Although county commissioners who filed the lawsuit were disappointed, they drew solace from the decision by the judge to set a hearing on whether the state law allowing the referendums is unconstitutional.   Lead attorney for the Shelby County Board of Commissioners, Leo Bearman Jr., also one of the best legal minds in the U.S., was persuasive in proving that the 2012 law was written only for our community.

Playing the Game

Supporters of the town referendums know that it was created only for Shelby County, but in keeping with the machinations typical to the Norris-Todd law, they now try to shove a couple of other counties under the law’s provisions.  It’s all after the fact, but once again, arguments were made with a straight face that the law was being written to apply to other communities.

Some county officials believe that they will ultimately win with a ruling by Judge Mays that the law is in fact unconstitutional, but for a judge motivated by “judicial restraint” who would not delay an election, it’s pretty hard for us to imagine that he will nullify the votes of that election after they are cast.

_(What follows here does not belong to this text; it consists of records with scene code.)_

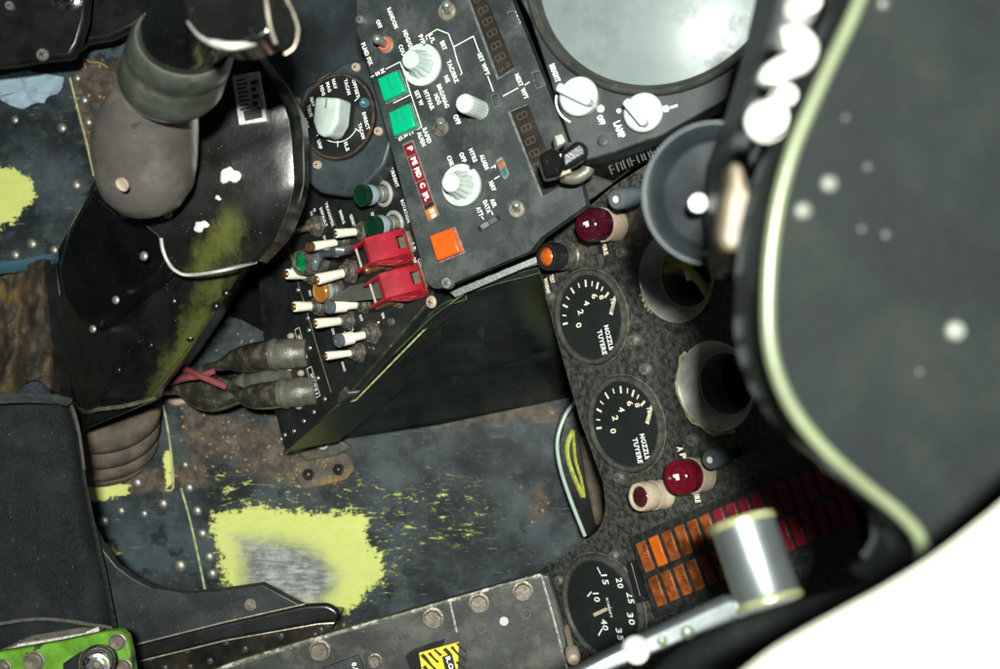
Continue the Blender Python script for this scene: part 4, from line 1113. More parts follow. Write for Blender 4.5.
# ------------------------------------------------------------------ cable connectors and the red cord
def connector(label, bx, by, dirpx, secs, collar, grip=None):
    """secs: list of (t along the axis in px, radius px); the axis runs from the panel towards dirpx"""
    b = PB.hit(bx, by)
    c = thing('cable_connector', label, 'connector', Matrix.Translation(b), 'cable connectors plugged into the side panel')
    e = tip3(b, PB.n, *dirpx)
    e = b + (PB.n*.55 + (P(dirpx[0], dirpx[1], .03)-b).normalized()*.45).normalized() if False else P(dirpx[0], dirpx[1], dirpx[2])
    return c, b, e
def plug(label, base, pts, rb, collar_r, nrings=3):
    """pts: (px,py,z) from the panel outwards; rb: radii in px for the rubber part"""
    b = P(*base)
    c = thing('cable_connector', label, 'connector', Matrix.Translation(b), 'cable connectors plugged into the side panel')
    ps = [P(*q) for q in pts]; m = (H-base[2])/F
    ax = axisM(b, ps[0]); L = (ps[0]-b).length; R = collar_r*m
    bm = BM(); lathe(bm, [(R*.98,-.006),(R*.98,L*.12),(R*1.03,L*.15),(R*1.03,L*.66),(R*.99,L*.69),(R*1.1,L*.74),(R*1.1,L*.84),(R*1.02,L*.87),(R*1.0,L)], ax, 84, flute=(40,.035,2,3))
    obj('coupling_ring', bm, M_['connector'], c, world=True, sharp=30)
    bm = BM(); tube(bm, [b.lerp(ps[0], .92)] + ps, [r*m for r in rb], 28, 6)
    obj('rubber_boot', bm, M_['bootrub'], c, world=True, sharp=80)
    return c
plug('lower left grey connector with the biggest round rubber bulb', (286,374,PB.hit(286,374).z), [(237,389,.078),(212,395,.073),(194,391,.071),(178,387,.07),(150,389,.06),(120,395,.05)], [13,15.5,17.5,15,8.5,8.2,8.5], 12.5)
plug('upper grey connector with long tapering rubber boot', (300,353,PB.hit(300,353).z), [(269,355,.112),(250,358,.104),(234,361,.098),(222,365,.094),(204,369,.09),(170,378,.08)], [14,15,14.5,11,6.2,5.2,5.5], 14.8)
plug('lower right grey connector with the shiniest rubber boot', (309,391,PB.hit(309,391).z), [(280,394,.115),(262,396,.108),(248,396,.104),(240,392,.10),(229,386,.096),(205,374,.085)], [13.5,14.2,13.8,11,6,5,4.5], 14.4)
bm = BM(); tube(bm, [P(172,382,.09), P(186,378,.105), P(200,376,.108), P(214,371,.104)], .0024, 10); tube(bm, [P(184,369,.098), P(198,375,.112), P(212,381,.114), P(226,387,.112)], .0024, 10)
tag(obj('lashing_cord', bm, M_['cord']), 'faded red cord tied across the connector cables', 'cord')
bm = BM(); blob(bm, 181, 401, .004, 14, 5, .006, 12)
tag(obj('loose_washer', bm, M_['ceramic']), 'flat cream scrap on the floor beneath the connectors', 'scrap')
# ------------------------------------------------------------------ the console's side under the panels
t = thing('console_side', 'dark green-black sheet metal console side with pale green edges below the panels', 'panel', P(430, 380, 0))
def ppoly(bm, pts, th, off=None):
    vs = [bm.verts.new(P(*p)) for p in pts]; f = bm.faces.new(vs); bmesh.ops.recalc_face_normals(bm, faces=[f])
    n = f.normal.copy(); f.normal_update(); n = f.normal
    if n.z < 0: n = -n
    v2 = [bm.verts.new(v.co - n*th) for v in vs]; k = len(vs)
    bm.faces.new(list(reversed(v2)))
    for i in range(k): bm.faces.new((vs[i], vs[(i+1)%k], v2[(i+1)%k], v2[i]))
M_['side'] = paint('console_side_paint', (.012,.016,.015), .24, var=.6, vs=18, grime=((.035,.04,.03),.4,26), chips=((.12,.13,.08),.72,70), streak=((.03,.038,.02),.6,22,(3,.6,1),.9), edge=((.26,.32,.12),.0006,.65), specks=((.2,.22,.1),.08,900), bump=.1, bs=160)
zB = lambda x, y: PB.hit(x, y).z
bm = BM(); ppoly(bm, [(297,452,.012),(352,404,.105),(432,325,.165),(470,293,.20),(497,284,.21),(540,273,.21),(560,330,.13),(572,397,.005),(440,425,.002),(335,441,.002)], .004)
obj('side_sheet', bm, M_['side'], t, world=True, sharp=10)
bm = BM(); ppoly(bm, [(284,454,.018),(344,402,.128),(349,398,.132),(433,316,.19),(447,306,.20),(467,299,.20),(352,406,.112),(298,453,.012)], .003)
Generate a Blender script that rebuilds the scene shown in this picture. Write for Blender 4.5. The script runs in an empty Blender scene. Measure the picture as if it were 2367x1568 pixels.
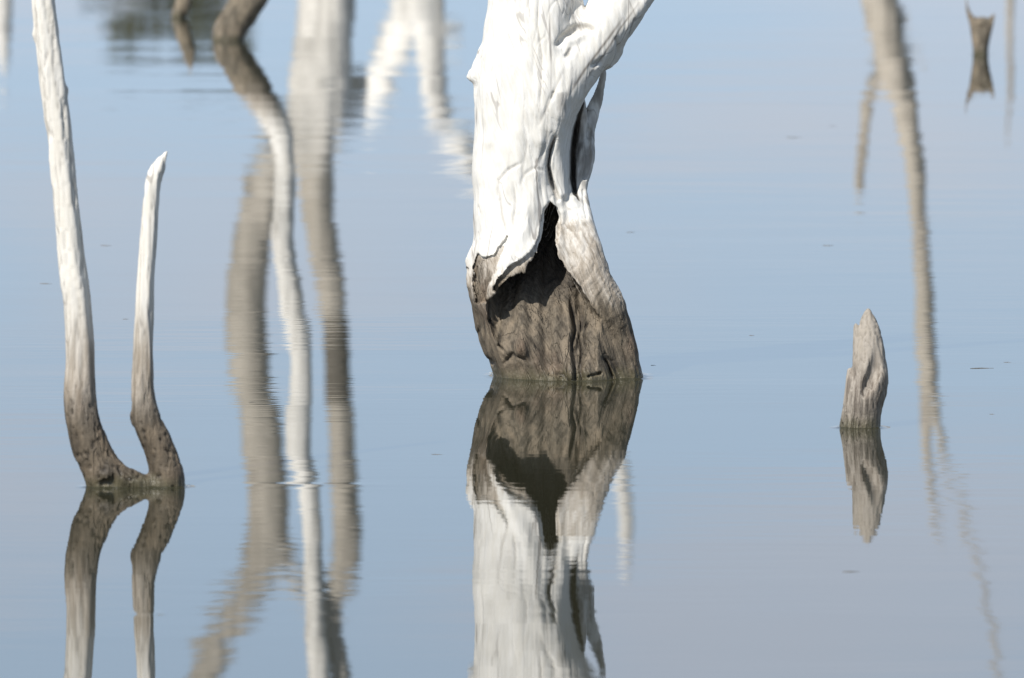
import bpy, math, random
import numpy as np

random.seed(4)
scene = bpy.context.scene
COL = scene.collection

# ------------------------------------------------------------------ camera
PITCH = math.radians(4.5)
CAM_H = 2.483
FPX = 23670.0            # focal length in units of a 2367 x 1568 measuring sheet
cam_d = bpy.data.cameras.new("camera")
cam = bpy.data.objects.new("camera", cam_d)
COL.objects.link(cam)
cam.location = (0, 0, CAM_H)
cam.rotation_euler = (math.pi / 2 - PITCH, 0, 0)
cam_d.sensor_width = 36.0
cam_d.lens = 360.0
cam_d.clip_start = 0.5
cam_d.clip_end = 6000
cam_d.dof.use_dof = True
cam_d.dof.focus_distance = 30.0
cam_d.dof.aperture_fstop = 8.0
scene.camera = cam

# ------------------------------------------------------------------ sky and sun
SUN_AZ = math.radians(218)      # behind the camera, to the left
SUN_EL = math.radians(46)
world = bpy.data.worlds.new("World")
scene.world = world
world.use_nodes = True
wn, wl = world.node_tree.nodes, world.node_tree.links
wn.clear()
w_out = wn.new("ShaderNodeOutputWorld")
w_bg = wn.new("ShaderNodeBackground")
w_sky = wn.new("ShaderNodeTexSky")
w_sky.sky_type = 'NISHITA'
w_sky.sun_disc = False
w_sky.sun_elevation = SUN_EL
w_sky.sun_rotation = SUN_AZ
w_sky.altitude = 2500
w_sky.air_density = 0.7
w_sky.dust_density = 0.0
w_sky.ozone_density = 1.0
w_bg.inputs[1].default_value = 0.079
# an even veil of thin high haze over the whole sky, a little warmer where it thickens
w_tc = wn.new("ShaderNodeTexCoord")
w_map = wn.new("ShaderNodeMapping")
w_map.inputs["Scale"].default_value = (9, 9, 34)
w_map.inputs["Location"].default_value = (13 * 1.7, 13 * 0.9, 13 * 2.3)
w_noise = wn.new("ShaderNodeTexNoise")
w_noise.inputs["Scale"].default_value = 1.3
w_noise.inputs["Detail"].default_value = 3
w_ramp = wn.new("ShaderNodeMapRange")
w_ramp.interpolation_type = 'SMOOTHSTEP'
w_ramp.inputs["From Min"].default_value = 0.42
w_ramp.inputs["From Max"].default_value = 0.66
w_veil = wn.new("ShaderNodeMix")
w_veil.data_type = 'RGBA'
w_veil.inputs[6].default_value = (5.7, 7.45, 9.5, 1)
w_veil.inputs[7].default_value = (6.75, 7.5, 8.75, 1)
w_mix = wn.new("ShaderNodeMix")
w_mix.data_type = 'RGBA'
w_sep = wn.new("ShaderNodeSeparateXYZ")
w_el = wn.new("ShaderNodeMath"); w_el.operation = 'MAXIMUM'; w_el.inputs[1].default_value = 0.02
w_div = wn.new("ShaderNodeMath"); w_div.operation = 'DIVIDE'; w_div.inputs[0].default_value = -0.21
w_exp = wn.new("ShaderNodeMath"); w_exp.operation = 'EXPONENT'
w_one = wn.new("ShaderNodeMath"); w_one.operation = 'SUBTRACT'; w_one.inputs[0].default_value = 1.0
wl.new(w_tc.outputs["Generated"], w_sep.inputs[0])
wl.new(w_sep.outputs[2], w_el.inputs[0]); wl.new(w_el.outputs[0], w_div.inputs[1])
wl.new(w_div.outputs[0], w_exp.inputs[0]); wl.new(w_exp.outputs[0], w_one.inputs[1])
wl.new(w_one.outputs[0], w_mix.inputs[0])
wl.new(w_tc.outputs["Generated"], w_map.inputs[0])
wl.new(w_map.outputs[0], w_noise.inputs["Vector"])
wl.new(w_noise.outputs[0], w_ramp.inputs[0])
wl.new(w_ramp.outputs[0], w_veil.inputs[0])
wl.new(w_veil.outputs[2], w_mix.inputs[7])
wl.new(w_sky.outputs[0], w_mix.inputs[6])
wl.new(w_mix.outputs[2], w_bg.inputs[0])
wl.new(w_bg.outputs[0], w_out.inputs[0])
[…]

It remains to be seen if the two-thirds of families outside Memphis that have no children in school will support a significant increase in their property taxes just to build a wall around their towns, but if modern politics teaches us anything, it is the propensity of voters to cast ballots against their own self-interest.

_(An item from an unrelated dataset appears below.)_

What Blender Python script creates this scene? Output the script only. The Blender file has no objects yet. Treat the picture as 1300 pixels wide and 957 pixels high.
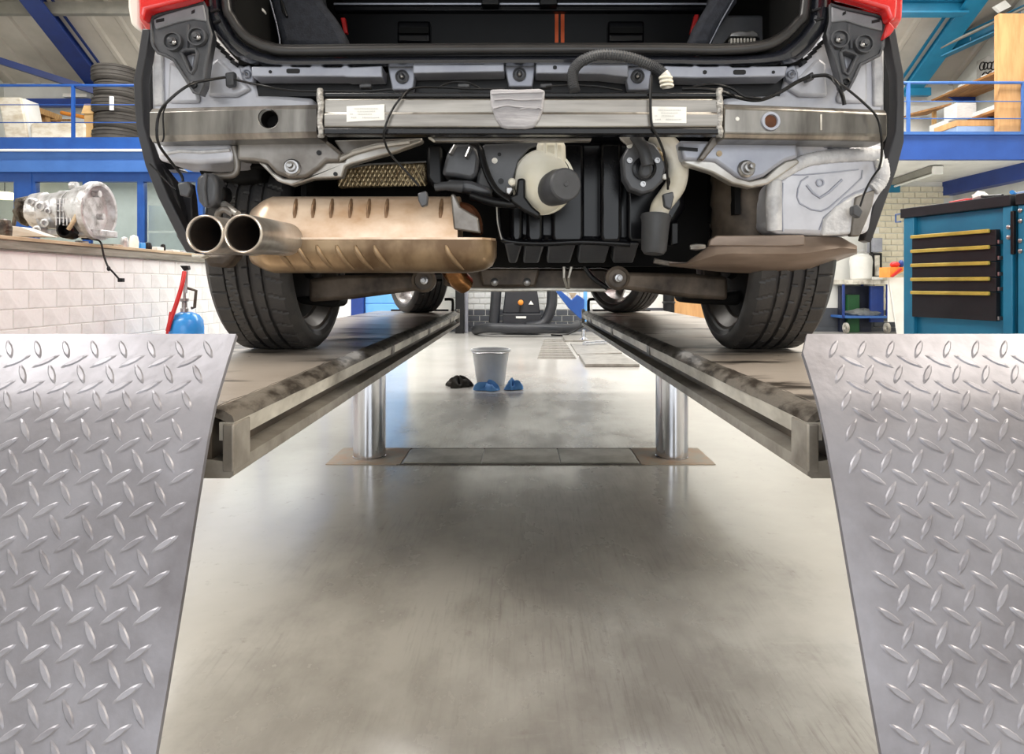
import bpy, bmesh, math, random
from mathutils import Vector, Matrix
random.seed(7)
S = bpy.context.scene
COL = S.collection
# ------------------------------------------------------------------ camera
F, CX, CY, CH = 850.0, 661.0, 361.0, 0.80      # focal length in px, principal point, camera height
cam = bpy.data.cameras.new('camera')
cam.sensor_width = 36.0
cam.lens = F / 1300 * 36
cam.shift_x = -(CX - 650) / 1300
cam.shift_y = -(478.5 - CY) / 1300
cam.clip_start = 0.02
co = bpy.data.objects.new('camera', cam)
co.location = (0, 0, CH)
co.rotation_euler = (math.pi / 2, 0, 0)
COL.objects.link(co)
S.camera = co
# ------------------------------------------------------------------ world, lamps, exposure
w = bpy.data.worlds.new('overcast_sky')
S.world = w
w.use_nodes = True
bg = w.node_tree.nodes['Background']
bg.inputs[0].default_value = (0.86, 0.93, 1.0, 1)
bg.inputs[1].default_value = 0.9
S.view_settings.view_transform = 'Standard'
S.view_settings.look = 'None'
S.view_settings.exposure = 0.12
S.view_settings.gamma = 1.0
S.view_settings.use_curve_mapping = False


def area(name, loc, aim, sx, sy, power, col):
    l = bpy.data.lights.new(name, 'AREA')
    l.shape = 'RECTANGLE'
    l.size, l.size_y, l.energy, l.color = sx, sy, power, col
    o = bpy.data.objects.new(name, l)
    o.location = loc
    o.rotation_euler = (Vector(aim) - Vector(loc)).to_track_quat('-Z', 'Y').to_euler()
    COL.objects.link(o)
    return o


area('daylight_gate', (0, -5.6, 2.5), (0, 2, 0.9), 7.5, 4.0, 230, (0.94, 0.97, 1.0))
area('skylight_right', (4.0, 0.4, 6.3), (0.6, 1.6, 0), 1.4, 7.0, 800, (1.0, 0.91, 0.78))
area('skylight_left', (-4.0, 0.4, 6.3), (-0.8, 1.8, 0), 1.4, 7.0, 760, (1.0, 0.965, 0.91))
area('skylight_ahead', (0, 8.4, 5.15), (0, 7.6, 0), 13.0, 0.8, 760, (1.0, 0.99, 0.97))

# ------------------------------------------------------------------ helpers
def P(px, py, Y):
    """point at depth Y that the camera sees at pixel (px, py)"""
    return Vector(((px - CX) * Y / F, Y, CH - (py - CY) * Y / F))


def lin(c):
    return tuple(((x / 255) / 12.92 if x / 255 <= 0.04045 else ((x / 255 + 0.055) / 1.055) ** 2.4) for x in c)


def M(name, c, rough=0.5, metal=0.0, c2=None, scale=9.0, stretch=(1, 1, 1), bump=0.0, bscale=60.0, lo=0.4, hi=0.65,
      coat=0.0, rvar=0.0, detail=5.0, spec=0.5, emit=None):
    m = bpy.data.materials.new(name)
    m.use_nodes = True
    nt = m.node_tree
    N, L = nt.nodes, nt.links
    b = N['Principled BSDF']
    c = lin(c)
    c2 = lin(c2) if c2 else tuple(x * 0.82 for x in c)
    tc = N.new('ShaderNodeTexCoord')
    mp = N.new('ShaderNodeMapping')
    mp.inputs['Scale'].default_value = stretch
    L.new(tc.outputs['Object'], mp.inputs[0])
    nz = N.new('ShaderNodeTexNoise')
    nz.inputs['Scale'].default_value = scale
    nz.inputs['Detail'].default_value = detail
    nz.inputs['Roughness'].default_value = 0.6
    L.new(mp.outputs[0], nz.inputs[0])
    r = N.new('ShaderNodeValToRGB')
    r.color_ramp.elements[0].position = lo
    r.color_ramp.elements[1].position = hi
    r.color_ramp.elements[0].color = (*c, 1)
    r.color_ramp.elements[1].color = (*c2, 1)
    L.new(nz.outputs['Fac'], r.inputs[0])
    L.new(r.outputs[0], b.inputs['Base Color'])
    b.inputs['Roughness'].default_value = rough
    b.inputs['Metallic'].default_value = metal
    b.inputs['Specular IOR Level'].default_value = spec
    if coat:
        b.inputs['Coat Weight'].default_value = coat
        b.inputs['Coat Roughness'].default_value = 0.06
    if rvar:
        mr = N.new('ShaderNodeMapRange')
        mr.inputs['To Min'].default_value = max(0.03, rough - rvar)
        mr.inputs['To Max'].default_value = rough + rvar
        L.new(nz.outputs['Fac'], mr.inputs[0])
        L.new(mr.outputs[0], b.inputs['Roughness'])
    if bump:
        n2 = N.new('ShaderNodeTexNoise')
        n2.inputs['Scale'].default_value = bscale
        n2.inputs['Detail'].default_value = 4
        L.new(mp.outputs[0], n2.inputs[0])
        bp = N.new('ShaderNodeBump')
        bp.inputs['Strength'].default_value = bump
        bp.inputs['Distance'].default_value = 0.01
        L.new(n2.outputs['Fac'], bp.inputs['Height'])
        L.new(bp.outputs[0], b.inputs['Normal'])
    if emit:
        b.inputs['Emission Color'].default_value = (*lin(emit[0]), 1)
        b.inputs['Emission Strength'].default_value = emit[1]
    return m


def glass_mat():
    m = bpy.data.materials.new('window_glass')
    m.use_nodes = True
    nt = m.node_tree
    N, L = nt.nodes, nt.links
    out = N['Material Output']
    t = N.new('ShaderNodeBsdfTransparent')
    t.inputs[0].default_value = (0.9, 0.95, 0.96, 1)
    g = N.new('ShaderNodeBsdfGlossy')
    g.inputs['Roughness'].default_value = 0.03
    fr = N.new('ShaderNodeFresnel')
    fr.inputs[0].default_value = 1.5
    mx = N.new('ShaderNodeMixShader')
    L.new(fr.outputs[0], mx.inputs[0])
    L.new(t.outputs[0], mx.inputs[1])
    L.new(g.outputs[0], mx.inputs[2])
    L.new(mx.outputs[0], out.inputs[0])
    return m


def floor_mat():
    m = M('epoxy_floor', (198, 196, 191), 0.27, 0, (180, 178, 173), 1.3, lo=0.35, hi=0.7, spec=0.5)
    nt = m.node_tree
    N, L = nt.nodes, nt.links
    b = N['Principled BSDF']
    src = b.inputs['Base Color'].links[0].from_socket
    tc = N['Texture Coordinate']

    def noise(scale, stretch, lo, hi, detail=6):
        mp = N.new('ShaderNodeMapping')
        mp.inputs['Scale'].default_value = stretch
        L.new(tc.outputs['Object'], mp.inputs[0])
        nz = N.new('ShaderNodeTexNoise')
        nz.inputs['Scale'].default_value = scale
        nz.inputs['Detail'].default_value = detail
        nz.inputs['Roughness'].default_value = 0.65
        L.new(mp.outputs[0], nz.inputs[0])
        mr = N.new('ShaderNodeMapRange')
        mr.inputs['From Min'].default_value = lo
        mr.inputs['From Max'].default_value = hi
        L.new(nz.outputs['Fac'], mr.inputs[0])
        return mr.outputs[0]

    def math_(op, a, bb):
        n = N.new('ShaderNodeMath')
        n.operation = op
        for i, v in enumerate((a, bb)):
            if isinstance(v, (int, float)):
                n.inputs[i].default_value = v
            else:
                L.new(v, n.inputs[i])
        return n.outputs[0]

    # dirt mottles and streaks in an evenly darkened band (under the lift, between the runways)
    sp = N.new('ShaderNodeSeparateXYZ')
    L.new(tc.outputs['Object'], sp.inputs[0])

    def band(sock, lo, hi, soft):
        a = N.new('ShaderNodeMapRange'); a.interpolation_type = 'SMOOTHSTEP'
        a.inputs['From Min'].default_value = lo - soft; a.inputs['From Max'].default_value = lo + soft
        L.new(sock, a.inputs[0])
        c = N.new('ShaderNodeMapRange'); c.interpolation_type = 'SMOOTHSTEP'
        c.inputs['From Min'].default_value = hi + soft; c.inputs['From Max'].default_value = hi - soft
        L.new(sock, c.inputs[0])
        return math_('MULTIPLY', a.outputs[0], c.outputs[0])
    wob = noise(2.2, (1, 1, 1), 0.3, 0.7)
    wx = math_('ADD', sp.outputs[0], math_('MULTIPLY', math_('SUBTRACT', wob, 0.5), 0.35))
    mask = math_('MULTIPLY', band(wx, -0.62, 0.66, 0.16), band(sp.outputs[1], -2.0, 3.3, 0.35))

    def mixc(fac, a, col):
        n = N.new('ShaderNodeMix')
        n.data_type = 'RGBA'
        L.new(fac, n.inputs[0])
        L.new(a, n.inputs[6])
        n.inputs[7].default_value = (*lin(col), 1)
        return n.outputs[2]
    grime = math_('MULTIPLY', mask, math_('ADD', math_('MULTIPLY', noise(3.2, (1, 0.6, 1), 0.40, 0.64, 9), 0.6), 0.14))
    c = mixc(grime, src, (128, 123, 118))
    c = mixc(math_('MULTIPLY', math_('MULTIPLY', mask, math_('MULTIPLY', noise(7, (16, 0.9, 1), 0.5, 0.72, 10), noise(1.6, (1, 1, 1), 0.38, 0.62))), 0.55), c, (92, 84, 77))
    c = mixc(math_('MULTIPLY', noise(26, (1, 1, 1), 0.62, 0.75), 0.35), c, (120, 112, 100))
    c = mixc(math_('MULTIPLY', math_('MULTIPLY', noise(14, (1, 6, 1), 0.6, 0.72), 0.25), noise(2, (1, 1, 1), 0.45, 0.6)), c, (205, 203, 196))
    L.new(c, b.inputs['Base Color'])
    mr = N.new('ShaderNodeMapRange')
    mr.inputs['To Min'].default_value = 0.16
    mr.inputs['To Max'].default_value = 0.42
    L.new(grime, mr.inputs[0])
    L.new(mr.outputs[0], b.inputs['Roughness'])
    return m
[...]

Germantown’s population is essentially flat and it is aging.  Gone are the days when it was the bastion for suburban families.  These days, it’s becoming the preferred location for nursing and assisted living facilities.  Millington is cash-strapped and in need of programs to help its poor residents.  Bartlett is a town in transition and will become the most diverse municipality in the coming years.  Collierville voters hate taxes, always feel victimized, and revel in their anti-Memphis rhetoric.

Shock Deferred

If we were putting our money on the line, we’d bet that all of these towns’ voters act on their emotional outrage from their constant victimhood and create their own school district, and ironically, the “father of school consolidation,” David Pickler, is also a favorite as a school board candidate.

For now, town leaders are running on adrenaline.  The sticker shock will come in future years when property taxes climb and sales taxes are higher, but until then, the advocates for their very own school districts without “those” students can celebrate Judge Mays’ ruling.

But the sticker shock lies in the future.  What’s interesting to us is that the dilemma that the “county” folks find themselves in is totally of their own making and that’s why it’s so fascinating to watch it play out.

But no one watches it more closely than Mrs. Johnson and Mr. Stanton, because no one has more irreparable harm from Judge Mays’s ruling.